The Houthis fighters remain stationed outside of his home and nearby presidential palace.

Jen Psaki, A State Department spokeswoman, said today that the U.S. is assessing the situation and looking for confirmation on the report.

State Department spokeswoman Jen Psaki said Thursday that the U.S. is assessing and seeking confirmation of the report.

The Yemeni government also submitted their resignation today prompting further fears and speculation that Yemen is completely without government at the moment and has lost control of the country. 

Fox News reports:

It remains unclear who really controls the country.

Twenty-four hours after signing the deal, heavily armed Shiite rebels remained stationed outside Hadi’s house and the presidential palace.

Bahah’s technocratic government was formed in November as part of a United Nations-brokered peace deal after the Houthis overran the capital in September.

Bahah, a political independent, posted his resignation on his official Facebook page, saying he had held office in “very complicated circumstances.” He says he resigned in order to “avoid being dragged into an abyss of unconstructive policies based on no law.”

“We don’t want to be a party to what is happening or will happen,” he added.

In an attempt to end the logjam, U.N. Envoy Jamal Benomar arrived to the country and held a meeting with Houthis and other political factions to push for implementation of the deal.

In a brief press conference before the meeting, Benomar told reporters that the deal — in essence an activation of the previous UN-brokered agreement struck in September when Houthis overran the capital — is “the only solution for Yemen.”

Yemen’s emerging power vacuum has raised fears that the country’s dangerous Al Qaeda branch, which claimed the recent attack on a French satirical weekly, will only grow more powerful and popular as the nation slides toward fragmentation and the conflict takes on an increasingly sectarian tone.
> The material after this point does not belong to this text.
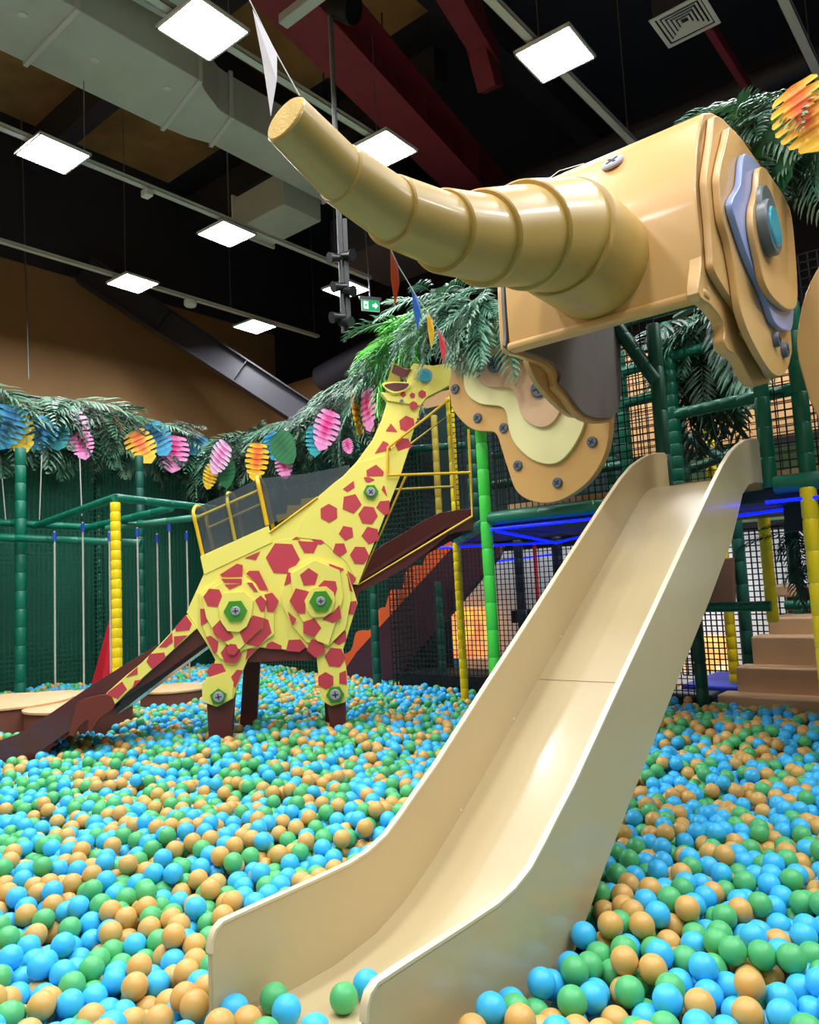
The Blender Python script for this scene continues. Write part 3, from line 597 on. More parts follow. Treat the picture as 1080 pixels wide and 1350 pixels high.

The Shiite Houthis and the Sunni terror group are sworn enemies.

While the capital was free of violence, clashes did erupt southeast of Sanaa between Houthi gunmen and local tribesman. Tribal leaders said two tribesmen and four gunmen allied with Houthi rebels were killed in Khawlan-Watadah, 30 miles from Sanaa.

The violence appeared to subside by midday, but a serious flare-up in the region lying along the road to Marib province, an oil-rich area in central Yemen and a haven for Al Qaeda fighters, could torpedo peace efforts. At the entrance of Marib itself, clashes also erupted between Houthis and local tribesmen over new checkpoints erected by tribal fighters.

U.S. warship are currently stationed nearby around the Red Sea in readiness for an escalation of the situation in Yemen.